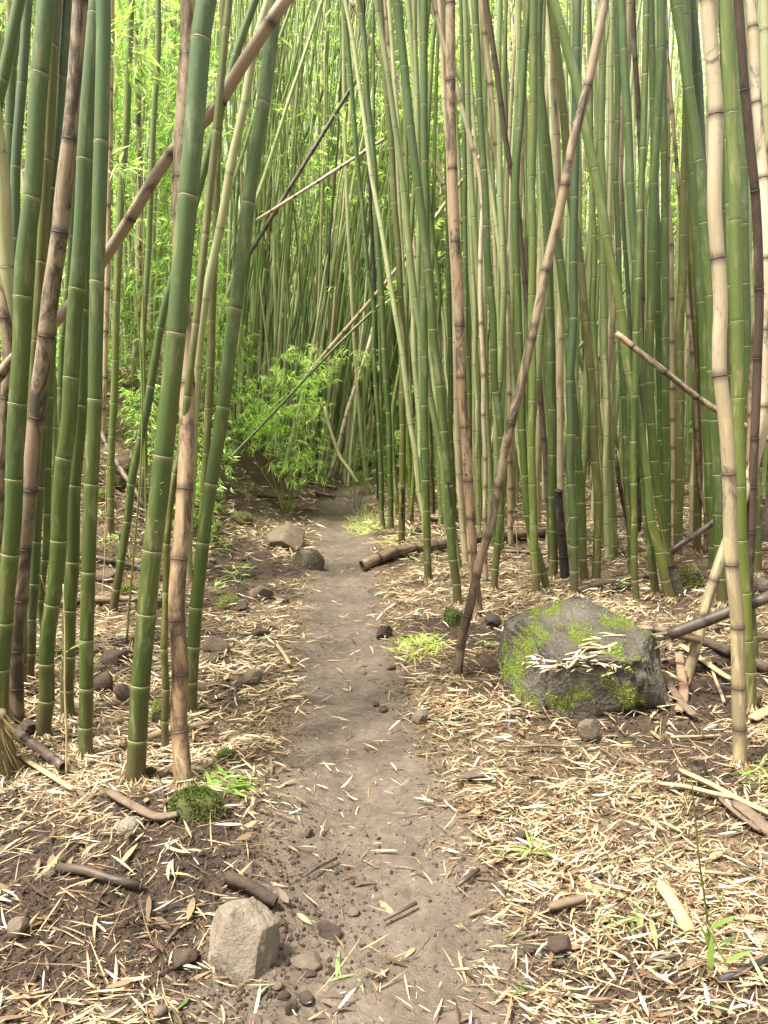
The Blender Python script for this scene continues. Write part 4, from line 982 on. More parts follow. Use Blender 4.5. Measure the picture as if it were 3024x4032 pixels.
ROCKS = [
 (778,3535,1092,3915,'L','big pale angular rock beside the path at the lower left',101,.36,.8),
 (1135,3762,1286,3832,'B','flat pale stone bedded in the path right of the big pale rock',102,.55,.8),
 (632,3748,772,3848,'D','dark soil-covered rock left of the big pale rock',103,.45,.9),
 (18,3622,112,3732,'B','small pinkish rock near the left edge above the bottom corner',104,.35,.9),
 (434,3212,552,3278,'L','flat tan stone slab at the top of the loose soil heap',105,.45,.9),
 (563,3036,620,3092,'G','small squarish mossy stone right of the thickest green stem foot',106,.25,.9),
 (588,2734,664,2874,'G','rounded grey rock behind the gap between the two thickest stems',107,.25,.9),
 (440,2690,512,2776,'B','wedge-shaped pinkish stone left of the thickest green stem',108,.25,.8),
 (366,2650,452,2752,'D','dark brown rock right of the straight green stem, behind the wedge stone',109,.25,.8),
 (60,2836,142,2930,'D','dark rock at the foot of the moss-footed stem',110,.25,.9),
 (386,2556,520,2625,'D','long dark rock behind the straight green stem, in pale litter',111,.35,.8),
 (793,2507,897,2600,'B','pale tent-shaped rock right of the leaning green stem foot',112,.25,.7),
 (808,2568,868,2628,'B','small rough stone touching the pale tent-shaped rock',113,.3,.9),
 (1012,2062,1186,2185,'B','pointed brown rock jutting beside the far path on its left',114,.35,1.1),
 (1140,2168,1272,2256,'G','rounded mossy log-like rock on the left edge of the path',115,.42,.6),
 (978,2294,1070,2372,'B','slanting brown rock with dark underside left of the middle path',116,.3,.8),
 (925,2370,984,2420,'D','dark brown clod left of the slanting brown rock',117,.3,.9),
 (1093,2355,1135,2380,'D','small black stone just right of the slanting brown rock',118,.3,.9),
 (985,2476,1062,2524,'D','oval dark stone on the left margin of the middle path',119,.3,.9),
 (952,2640,1030,2715,'B','two-toned rock low on the left margin of the path',120,.35,.8),
 (1482,2458,1545,2530,'D','dark reddish clod on the right margin of the path before the grass tuft',121,.25,.8),
 (1900,2422,1974,2488,'K','black rough stone left of the mossy boulder',122,.2,.8),
 (1619,2796,1700,2862,'B','brown angular rock on the right margin of the path',123,.3,.8),
 (1816,3038,1928,3096,'G','oval pitted grey stone on the right margin of the path',124,.2,.8),
 (2268,2838,2372,2946,'B','angular tan rock standing in litter before the mossy boulder',125,.15,.7),
 (2024,3278,2088,3336,'D','triangular dark stone behind a small round one, right litter',126,.25,.7),
 (2042,3318,2092,3362,'B','small round tan pebble in front of the triangular dark stone',127,.2,.9),
 (2158,3690,2268,3790,'D','round dark rock in the litter at the lower right',128,.25,.9),
 (2190,3790,2240,3830,'D','small dark clod in front of the round dark rock',129,.3,.9),
 (2060,3730,2112,3770,'D','small dark clod left of the round dark rock',130,.3,.9),
 (2968,3680,3050,3745,'L','pale rock cut by the right edge near the bottom',131,.3,.8),
 (2980,1950,3120,2180,'G','big grey rock at the right edge behind the stems',132,.3,.8),
 (2978,2280,3070,2345,'G','low grey rock at the right edge below the big one',133,.3,.8),
 (360,2245,452,2300,'B','low brown rock left of the thickest green stem beyond the poles',135,.35,.8),
 (1240,3636,1352,3712,'D','flat dark clod in the path right of the big pale rock',136,.55,.8),
 (1056,3882,1114,3924,'B','small flat stone in the path below the big pale rock',137,.4,.8),
 (586,3962,658,4036,'B','rounded stone at the bottom edge left of the big pale rock',138,.35,.9),
 (386,3992,474,4050,'B','grey-brown stone at the bottom edge farther left',139,.35,.9),
 (1264,3936,1358,3994,'B','half sunk stone at the bottom of the path',140,.5,.9),
 (1168,3262,1230,3302,'G','flat grey pebble set in the left margin of the near path',141,.5,.9),
 (160,3430,215,3480,'G','small grey pebble in the leaves at the left',142,.35,.9),
 (1110,3950,1170,4010,'D','dark sunk stone at the bottom of the path, left of the half sunk one',143,.5,.9),
 (1790,2030,1850,2060,'D','dark stone behind the upright tan stem',144,.3,.9),
 (700,2240,760,2290,'D','dark rock in the litter behind the slim olive stem',145,.3,.9),
 (2440,2160,2500,2200,'G','mossy grey stone beneath the right-hand stems',146,.35,.9),
]
MATK = dict(L=M_ROCK_L, B=M_ROCK_B, D=M_ROCK_D, G=M_ROCK_G, K=simple('black_stone', (0.03, 0.025, 0.022), (0.06, 0.05, 0.045), 14, 0.95, 0.9, 0.015))
for (a, b, c_, d_, m_, lab, sd_, snk, dk_) in ROCKS:
    big = (c_ - a) > 200
    pl = None
    if sd_ == 101: pl = [((-.8, -.25, .55), .66), ((.45, -.1, .85), .70), ((.08, -.78, .62), .58), ((-.45, -.85, -.1), .84), ((.9, -.4, .1), .80), ((.3, -.8, .5), .74), ((-.2, .3, .93), .86), ((-.9, .1, -.2), .95), ((.1, .9, .1), .8)]
    o, Vw = rock(a, b, c_, d_, MATK[m_], lab, sd_, sink=snk, depthk=dk_, planes=pl, sub=6 if sd_ == 101 else (5 if big else 4), rough=0.09)
    if sd_ in (107,): moss_on(o, Vw, ICO[4][1], 900, 0.62, sd_, 0.2, size=0.008)
    if sd_ in (106, 115, 146): moss_on(o, Vw, ICO[4][1], 1500, 0.50, sd_, 0.1, cols=((0.07, 0.08, 0.03), (0.16, 0.14, 0.06)), size=0.008)

# many small stones nobody could tell apart: individual copies of six shapes
STV = []
for j in range(6):
    V_, T_ = rock_geo(900 + j, None, 4, rough=0.12); STV.append(mk_mesh('stone', V_, None, T_, smooth=True)); STV[-1].materials.append([M_ROCK_D, M_ROCK_D, M_ROCK_B][j % 3])
rs = np.random.default_rng(5)
for (uc, vc, du_, dv_, nn, lo, hi, lab) in [(960, 2440, 130, 330, 46, .008, .032, 'small dark angular stone lying in the litter left of the path'),
        (1600, 2640, 180, 200, 22, .008, .026, 'small dark stone lying on the right margin of the path'),
        (560, 2620, 260, 200, 16, .010, .030, 'small stone among the feet of the left stand'),
        (1200, 3750, 200, 220, 20, .006, .020, 'small earthy stone near the big pale rock')]:
    for q_ in range(nn):
        u_ = uc + du_ * rs.uniform(-1, 1); v_ = vc + dv_ * rs.uniform(-1, 1); p_ = hit(u_, v_); r_ = lo * (hi / lo) ** (rs.random() ** 1.6)
        o = bpy.data.objects.new('stone', STV[int(rs.integers(0, 6))]); COL.objects.link(o)
        o.location = (p_[0], p_[1], p_[2] + r_ * 0.35); o.scale = (r_ * rs.uniform(.8, 1.4), r_ * rs.uniform(.8, 1.2), r_ * rs.uniform(.5, .9)); o.rotation_euler = (rs.uniform(-.4, .4), rs.uniform(-.4, .4), rs.uniform(0, 6.2))
        tag(o, lab, 'stone', lab.replace('stone', 'stones'))

def mound(u0, v0, u1, v1, label, seed, mat, nm, cols, cover=0.42, sink=0.35, name='mossy_mound', Yoff=0):
    du = (u1 - u0) * 0.02; u0, u1 = u0 - du, u1 + du; v0 = v0 + (v1 - v0) * 0.15; cover -= 0.04; sink = min(0.55, sink + 0.12)
    o, Vw = rock(u0, v0, u1, v1, mat, label, seed, name=name, sink=sink, cat='mossy mound', rough=0.34, planes=[((0, 0, 1), 0.97), ((0.3, -1, 0.3), 0.95)], group='mossy humps')
    moss_on(o, Vw, ICO[4][1], nm, cover, seed, -0.3, cols=cols, size=0.010)
    return o
GRN = ((0.045, 0.065, 0.012), (0.13, 0.17, 0.035)); BRI = ((0.12, 0.16, 0.02), (0.32, 0.38, 0.06))
mound(650, 3075, 862, 3262, 'dark green mossy mound at the foot of the thick orange-brown stem', 201, M_ROOTMOSS, 6500, GRN, 0.36)
mound(1748, 2385, 1832, 2482, 'small olive mossy hump at the foot of the stem leaning over the path', 202, M_ROOTMOSS, 1600, GRN, 0.4)
mound(2660, 2212, 2772, 2330, 'bright mossy rock behind the hollow grey stump', 203, M_ROCK_D, 3800, BRI, 0.45)
mound(850, 2330, 940, 2410, 'pale green mossy hump in the litter between the near left stems and the path', 204, M_ROCK_B, 2000, BRI, 0.5, 0.4)
mound(890, 2010, 985, 2065, 'yellow-green mossy rock at the foot of the left bank, beyond the leaning stem', 205, M_ROCK_B, 1500, BRI, 0.45)
mound(395, 1795, 520, 1945, 'dark mossy rock jutting from the left bank behind the poles', 206, M_ROCK_D, 1500, BRI, 0.66, 0.3)
mound(845, 2960, 925, 3010, 'low dark green moss cushion right of the tan hollow pole', 207, M_ROOTMOSS, 1500, GRN, 0.4, 0.5)
mound(360, 1930, 430, 1990, 'small mossy lump left of the slim green stem', 208, M_ROOTMOSS, 700, BRI, 0.5)
mound(196, 1430, 270, 1560, 'pale mossy rock high on the left bank behind the stems', 209, M_ROCK_G, 900, BRI, 0.6)
mound(452, 2290, 520, 2350, 'yellow-green moss hump behind the foot of the slanting stem', 210, M_ROOTMOSS, 900, BRI, 0.4)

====

[Work instructions]
Filter the data, keeping only the lines that contain "from".

[Solution]
The Blender Python script for this scene continues. Write part 4, from line 982 on. More parts follow. Use Blender 4.5. Measure the picture as if it were 3024x4032 pixels.
mound(395, 1795, 520, 1945, 'dark mossy rock jutting from the left bank behind the poles', 206, M_ROCK_D, 1500, BRI, 0.66, 0.3)